One of our highest priorities of the is to develop a quasi-static, parallelized finite element code able to represent the deformation and stress fields due to all major faults in southern California, as provided by the Community Block Model, using realistic rheologies and fault behavior. The code should be relatively easy to use and should integrate well with other modeling codes, visualization and meshing packages. Charles Williams (RPI) leveraged SCEC, NSF ITR, and Caltech resources to upgrade Tecton into a SCEC Community code, “Lithomop.” A significant fraction of participants succeeded in setting up and running Lithomop on their computers. The NASA-sponsored Quakesim group also participated in the workshop, and most participants also set up and ran GeoFEST. Thus the focus of the workshop was “learning by doing.”

In order to develop a realistic continuum mechanics model of Southern California, it is crucial to include the fault system geometry and mechanical structure that is the focus of the USR group. The resulting Community Block Model (CBM) is not only an essential product required by Fault Systems, but also provides the natural way of combining the fault surfaces of the CFM and the volumetric properties of the CVM into a Unified Structural Representation. This year Carl Gable of LANL succeeded in meshing the Mojave region of CBM, providing a major step forward for realistic models of the southern California fault system.

Larger imageUSR Community Block Model of the Mojave region, showing two layers of blocks.

Larger imageZoomed view of mesh generated by Carl Gable using LAGriT.

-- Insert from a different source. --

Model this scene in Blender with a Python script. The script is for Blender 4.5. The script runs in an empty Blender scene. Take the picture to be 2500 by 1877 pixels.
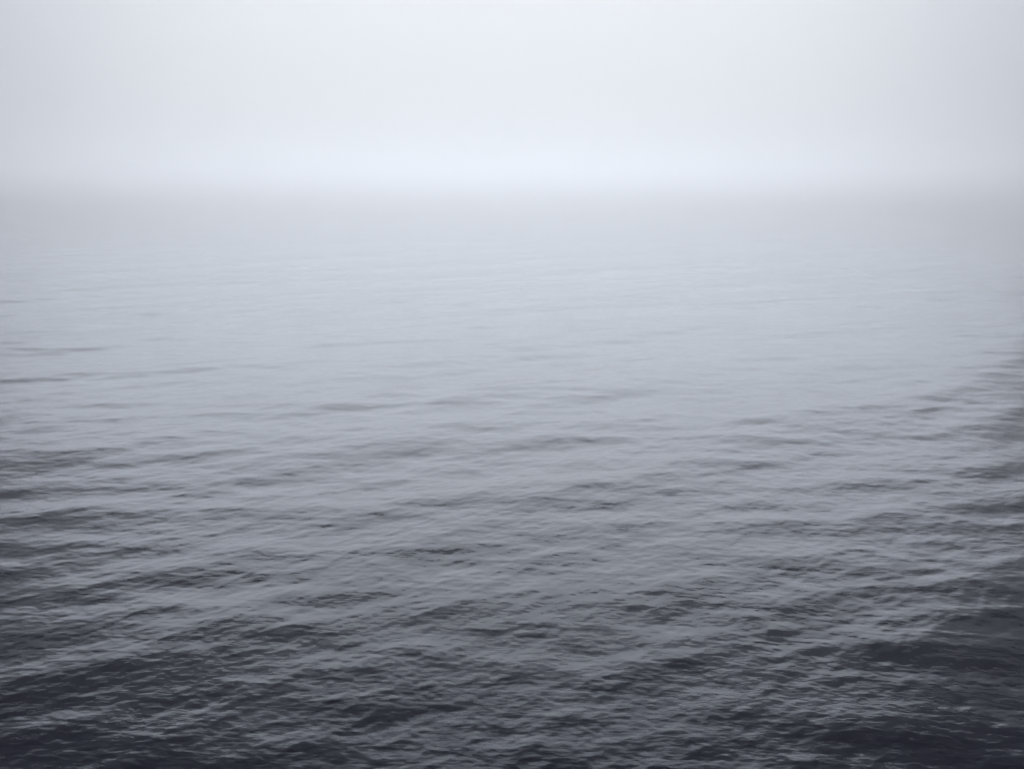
import bpy, math
import numpy as np

R = math.radians
scene = bpy.context.scene
col = scene.collection

# ---------------------------------------------------------------- camera
CAM_H = 8.0
cam_data = bpy.data.cameras.new("camera")
cam_data.sensor_width = 36.0
cam_data.lens = 32.0
cam_data.clip_start = 0.1
cam_data.clip_end = 20000.0
cam = bpy.data.objects.new("camera", cam_data)
cam.location = (0.0, 0.0, CAM_H)
cam.rotation_euler = (R(90.0 - 11.9), 0.0, 0.0)
col.objects.link(cam)
scene.camera = cam

# ---------------------------------------------------------------- light
SUN_EL = R(0.3)          # veiled sun, above the top edge of the picture
SUN_AZ = R(-0.4)           # measured from +Y towards +X
sun_dir = (math.sin(SUN_AZ) * math.cos(SUN_EL), math.cos(SUN_AZ) * math.cos(SUN_EL), math.sin(SUN_EL))

world = bpy.data.worlds.new("World")
scene.world = world
world.use_nodes = True
nt = world.node_tree
nt.nodes.clear()
N, L = nt.nodes.new, nt.links.new


def wmath(op, a, b=None, clamp=False):
    n = N("ShaderNodeMath")
    n.operation = op
    n.use_clamp = clamp
    for i, v in enumerate((a, b)):
        if v is None:
            continue
        if isinstance(v, (int, float)):
            n.inputs[i].default_value = v
        else:
            L(v, n.inputs[i])
    return n.outputs[0]


out = N("ShaderNodeOutputWorld")
# clear sky far above the fog, greyed by the overcast
sky = N("ShaderNodeTexSky")
sky.sky_type = 'NISHITA'
sky.sun_disc = False
sky.sun_elevation = SUN_EL
sky.sun_rotation = SUN_AZ
sky.dust_density = 6.0
sky.air_density = 1.5
bg_sky = N("ShaderNodeBackground")
bg_sky.inputs["Strength"].default_value = 0.05
L(sky.outputs[0], bg_sky.inputs["Color"])
# the fog bank lit from behind by the sun: radiance falls with the angle from the sun
tc = N("ShaderNodeTexCoord")
dot = N("ShaderNodeVectorMath")
dot.operation = 'DOT_PRODUCT'
nrm = N("ShaderNodeVectorMath")
nrm.operation = 'NORMALIZE'
L(tc.outputs["Generated"], nrm.inputs[0])
L(nrm.outputs[0], dot.inputs[0])
dot.inputs[1].default_value = sun_dir
ang = wmath('DIVIDE', wmath('ARCCOSINE', dot.outputs["Value"]), math.pi)   # 0 at the sun, 1 opposite
ramp = N("ShaderNodeValToRGB")
ramp.color_ramp.interpolation = 'B_SPLINE'
RAMP = [(0.00, (0.745, 0.77, 0.795)), (0.09, (0.745, 0.77, 0.80)), (0.14, (0.66, 0.69, 0.74)),
        (0.21, (0.42, 0.445, 0.51)), (0.36, (0.125, 0.14, 0.235)), (1.00, (0.065, 0.075, 0.165))]
GLOW = 1.0
el = ramp.color_ramp.elements
el[0].position, el[0].color = RAMP[0][0], RAMP[0][1] + (1,)
el[1].position, el[1].color = RAMP[-1][0], RAMP[-1][1] + (1,)
for p, c in RAMP[1:-1]:
    e = el.new(p)
    e.color = c + (1,)
L(ang, ramp.inputs[0])
bg_fog = N("ShaderNodeBackground")
bg_fog.inputs["Strength"].default_value = 1.0
L(ramp.outputs[0], bg_fog.inputs["Color"])
# overhead the fog thins to darker grey cloud
sep = N("ShaderNodeSeparateXYZ")
L(nrm.outputs[0], sep.inputs[0])
thin = N("ShaderNodeMapRange")
thin.interpolation_type = 'SMOOTHSTEP'
thin.inputs["From Min"].default_value = math.sin(R(15))
thin.inputs["From Max"].default_value = math.sin(R(38))
thin.inputs["To Min"].default_value = GLOW
thin.inputs["To Max"].default_value = GLOW * 0.15
L(sep.outputs["Z"], thin.inputs["Value"])
# and low down it is deepest, a little darker than higher up
low = N("ShaderNodeMapRange")
low.interpolation_type = 'SMOOTHSTEP'
low.inputs["From Min"].default_value = 0.0
low.inputs["From Max"].default_value = math.sin(R(15))
low.inputs["To Min"].default_value = 0.71
low.inputs["To Max"].default_value = 1.03
L(sep.outputs["Z"], low.inputs["Value"])
L(wmath('MULTIPLY', thin.outputs[0], low.outputs[0]), bg_fog.inputs["Strength"])
mix = N("ShaderNodeMixShader")
mix.inputs[0].default_value = 1.03
L(bg_sky.outputs[0], mix.inputs[1])
L(bg_fog.outputs[0], mix.inputs[2])
L(mix.outputs[0], out.inputs["Surface"])

sun_data = bpy.data.lights.new("sun", 'SUN')
sun_data.energy = 2.3
sun_data.angle = R(65.5)
sun_data.color = (0.80, 0.878, 1.0)   # fog-filtered, cool
sun = bpy.data.objects.new("sun", sun_data)
sun.rotation_euler = (R(90) - SUN_EL, 0.0, math.pi - SUN_AZ)
sun.location = (0, 0, 60)
col.objects.link(sun)

scene.view_settings.view_transform = 'Standard'
scene.view_settings.look = 'None'
scene.view_settings.exposure = 0.0
scene.view_settings.gamma = 1.0
scene.view_settings.use_curve_mapping = False
scene.render.engine = 'CYCLES'
scene.cycles.use_denoising = True
scene.cycles.denoiser = 'OPENIMAGEDENOISE'
scene.cycles.denoising_input_passes = 'RGB_ALBEDO_NORMAL'
scene.cycles.denoising_prefilter = 'ACCURATE'
scene.cycles.use_adaptive_sampling = False
scene.cycles.max_bounces = 8
scene.cycles.volume_bounces = 4
scene.cycles.sample_clamp_indirect = 4.0

# ---------------------------------------------------------------- sea surface
rng = np.random.default_rng(21)

# rings round the camera's foot: fine close by, wider apart with distance
rs = [0.3]
while rs[-1] < 7.0:
    rs.append(rs[-1] * 1.10)
while rs[-1] < 3000.0:
    r = rs[-1]
    step = 0.00085 * (r * r + CAM_H ** 2) / CAM_H
    if r < 150.0:
        step = min(step, 0.32)
    rs.append(r + min(step, r * 0.05))
rs = np.array(rs)
half = R(42.0)
th = np.concatenate([np.linspace(-half, half, 1000),
                     np.linspace(half, 2 * math.pi - half, 92)[1:-1]])
nr, ntn = len(rs), len(th)
step_r = np.gradient(rs)
RR, TT = np.meshgrid(rs.astype(np.float32), th.astype(np.float32), indexing='ij')
X0 = RR * np.sin(TT)
Y0 = RR * np.cos(TT)
dX = np.zeros_like(X0)
dY = np.zeros_like(X0)
Z = np.zeros_like(X0)


def add_waves(lmin, lmax, n, slope, heading, spread, chop):
    """n plane waves, wavelengths lmin..lmax, travelling round `heading`; total rms slope = `slope`"""
    global dX, dY, Z
    for i in range(n):
        lam = lmin * (lmax / lmin) ** ((i + rng.random()) / n)
        k = 2 * math.pi / lam
        a = slope * math.sqrt(2.0 / n) / k
        d = heading + rng.normal() * spread
        ph = rng.random() * 2 * math.pi
        # rings too far apart to carry this wave are left out, softly
        w = np.clip((lam / step_r - 2.0) / 1.5, 0, 1).astype(np.float32)
        m = int(np.max(np.nonzero(w)[0]) + 1) if np.any(w > 0) else 0
        if m == 0:
            continue
        kx, ky = k * math.sin(d), k * math.cos(d)
        arg = kx * X0[:m] + ky * Y0[:m] + np.float32(ph)
        aw = (a * w[:m])[:, None].astype(np.float32)
        Z[:m] += aw * np.cos(arg)
        if chop:
            s = aw * np.sin(arg) * chop
            dX[:m] -= s * math.sin(d)
            dY[:m] -= s * math.cos(d)


HEAD = R(180 - 36)      # towards the camera, crests running away to the right
RIP = R(180 - 16)
add_waves(9.0, 26.0, 14, 0.016, HEAD, R(9), 0.8)
add_waves(3.5, 9.0, 34, 0.021, HEAD, R(18), 0.9)
add_waves(1.4, 3.5, 46, 0.029, RIP, R(32), 0.9)
add_waves(0.45, 1.4, 60, 0.029, RIP, R(38), 0.8)
add_waves(0.13, 0.45, 64, 0.036, RIP, R(42), 0.5)

X = X0 + dX
Y = Y0 + dY
verts = np.empty((nr * ntn + 1, 3), np.float32)
verts[:-1, 0] = X.ravel()
verts[:-1, 1] = Y.ravel()
verts[:-1, 2] = Z.ravel()
verts[-1] = (0, 0, float(Z[0].mean()))
i = np.arange(nr - 1)[:, None]
j = np.arange(ntn)[None, :]
jn = (j + 1) % ntn
quads = np.stack([i * ntn + j, i * ntn + jn, (i + 1) * ntn + jn, (i + 1) * ntn + j], -1).reshape(-1, 4)
quads = quads[:, ::-1]
jj = np.arange(ntn)
tris = np.stack([np.full(ntn, nr * ntn), (jj + 1) % ntn, jj], -1)
loops = np.concatenate([quads.ravel(), tris.ravel()]).astype(np.int32)
starts = np.concatenate([np.arange(len(quads)) * 4, len(quads) * 4 + np.arange(ntn) * 3]).astype(np.int32)
me = bpy.data.meshes.new("sea")
me.vertices.add(len(verts))
me.vertices.foreach_set("co", verts.ravel())
me.loops.add(len(loops))
me.loops.foreach_set("vertex_index", loops)
me.polygons.add(len(starts))
me.polygons.foreach_set("loop_start", starts)
me.update(calc_edges=True)
me.validate()
me.polygons.foreach_set("use_smooth", np.ones(len(me.polygons), bool))
print("sea faces", len(me.polygons), "normal z", me.polygons[len(quads) // 2].normal.z)

water = bpy.data.materials.new("sea_water")
water.use_nodes = True
wt = water.node_tree
b = wt.nodes["Principled BSDF"]
b.inputs["Base Color"].default_value = (0.011, 0.012, 0.055, 1)
b.inputs["Roughness"].default_value = 0.22
b.inputs["IOR"].default_value = 1.34
geo = wt.nodes.new("ShaderNodeNewGeometry")


def ripples(rot, sx, sy, scale, detail, rough):
    mp = wt.nodes.new("ShaderNodeMapping")
    mp.inputs["Rotation"].default_value = (0, 0, rot)
    mp.inputs["Scale"].default_value = (sx, sy, 1.0)
    wt.links.new(geo.outputs["Position"], mp.inputs["Vector"])
    no = wt.nodes.new("ShaderNodeTexNoise")
    no.inputs["Scale"].default_value = scale
    no.inputs["Detail"].default_value = detail
    no.inputs["Roughness"].default_value = rough
    wt.links.new(mp.outputs[0], no.inputs["Vector"])
    return no.outputs["Fac"]


# gusts: the finest ripples are stronger in some patches than in others
gust = wt.nodes.new("ShaderNodeMapRange")
gust.inputs["From Min"].default_value = 0.35
gust.inputs["From Max"].default_value = 0.65
gust.inputs["To Min"].default_value = 0.45
gust.inputs["To Max"].default_value = 1.0
wt.links.new(ripples(R(36), 0.4, 1.0, 0.11, 2.0, 0.5), gust.inputs["Value"])
prev = None
for h, dist in ((ripples(R(16), 0.5, 1.0, 14.0, 2.0, 0.5), 0.007),
                (ripples(R(-22), 0.55, 1.0, 5.0, 2.0, 0.5), 0.012)):
    bp = wt.nodes.new("ShaderNodeBump")
    wt.links.new(gust.outputs[0], bp.inputs["Strength"])
    bp.inputs["Distance"].default_value = dist
    wt.links.new(h, bp.inputs["Height"])
    if prev:
        wt.links.new(prev, bp.inputs["Normal"])
    prev = bp.outputs[0]
wt.links.new(prev, b.inputs["Normal"])
me.materials.append(water)

sea = bpy.data.objects.new("sea", me)
col.objects.link(sea)
sea["kind"] = "structure"
sea["label"] = "dark grey rippled sea fading into pale fog"

# ---------------------------------------------------------------- fog
FOG_DENSITY = 0.0066
S, ZB, ZT = 3300.0, -3.0, 18.0
v = [(x, y, z) for z in (ZB, ZT) for y in (-S, S) for x in (-S, S)]
f = [(0, 2, 3, 1), (4, 5, 7, 6), (0, 1, 5, 4), (2, 6, 7, 3), (0, 4, 6, 2), (1, 3, 7, 5)]
hm = bpy.data.meshes.new("haze")
hm.from_pydata(v, [], f)
fog = bpy.data.materials.new("haze")
fog.use_nodes = True
ft = fog.node_tree
ft.nodes.clear()
fo = ft.nodes.new("ShaderNodeOutputMaterial")
pv = ft.nodes.new("ShaderNodeVolumePrincipled")
pv.inputs["Color"].default_value = (1.0, 0.98, 0.955, 1)
pv.inputs["Density"].default_value = FOG_DENSITY
pv.inputs["Anisotropy"].default_value = 0.76
ft.links.new(pv.outputs[0], fo.inputs["Volume"])
hm.materials.append(fog)
haze = bpy.data.objects.new("haze", hm)
col.objects.link(haze)
haze["kind"] = "stuff"
haze["label"] = "pale grey sea fog hiding the horizon"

Objectives for the Upcoming Year

• Fault-System Behavior: Assess the ways in which the system-level behavior of faults controls seismic activity and regional deformation; infer rates of change in stress from geodetic and seismic observations; compare and interpret quantitatively short-term geodetic rates of deformation, long-term geologic rates, and rates predicted by seismicity simulators; quantify the space-time behavior of the Southern California fault system in ways targeted to test models of earthquake occurrence and stress evolution; foster collaborations to obtain outside funding to support large, coordinated data-gathering efforts; determine how geologic deformation is partitioned between slip on faults and distributed off fault deformation and how geodetic strain is partitioned between long-term permanent and short-term elastic strain and on-fault slip or permanent distributed strain.
• Deformation Models: Develop, validate, and facilitate use of modular 3D quasi-static codes for simulating crustal motions utilizing realistic, highly resolved geometries and rheological properties (e.g., Burgers body viscoelasticity, rate-state friction, poroelasticity, damage rheology); develop continuum representations of fault system behavior on scales smaller than can be resolved as faulting; develop a closed volume representation of the Community Block Model (CBM) that unifies the geometric representations of CFM and the CVM and that serves as a basis for efficient meshing and remeshing of models; generate finite element meshes of the CBM; assess mechanical compatibility of CFM and how slip is transferred between recognized fault segments; develop a reference model of the time-dependent stress transfer and deformation associated with the 1992 Landers earthquake; extend models of time-dependent stress transfer and deformation of Southern California to cover multiple earthquake cycles addressing geologic slip rates, geodetic motions (including CMM 4.0), and earthquake histories; use these to infer fault slip, rheologic structure, and fault interactions through the transfer of stresses; couple numerical models of the interseismic period to quasi-static full-cycle fault models to better constrain stress transfer and conditions and processes at the start of dynamic rupture, including forcing by realistic coseismic displacements and dynamic stresses (with Source Physics); develop tectonic models that explain the inferred rates of fault slip; develop a plan for post-earthquake geodetic deployments.
• Seismicity Evolution Models: Determine the effects of fault system scale and resolution; develop and validate rapid simulation methods for modeling earthquakes in fault systems over a wide range of magnitudes (with Source Physics); develop, validate, and facilitate use of codes for ensemble models simulating earthquake catalogs using CFM, USR and CBM, as well as effects of faults not included in CFM; incorporate constraints (including data assimilation) from geologic slip rates, geodetic data, realistic boundary conditions, and fault rupture parameterizations, including rate-state friction and normal stress variations; assess the processes that control the space-time-magnitude distribution of regional seismicity; quantify sources of complexity, including geometrical structure, stress transfer, fault zone heterogeneity, and slip dynamics; assess the utility of these models in forecasting earthquakes; quantify signals in the space-time- magnitude distribution of seismicity and understand their physical origin.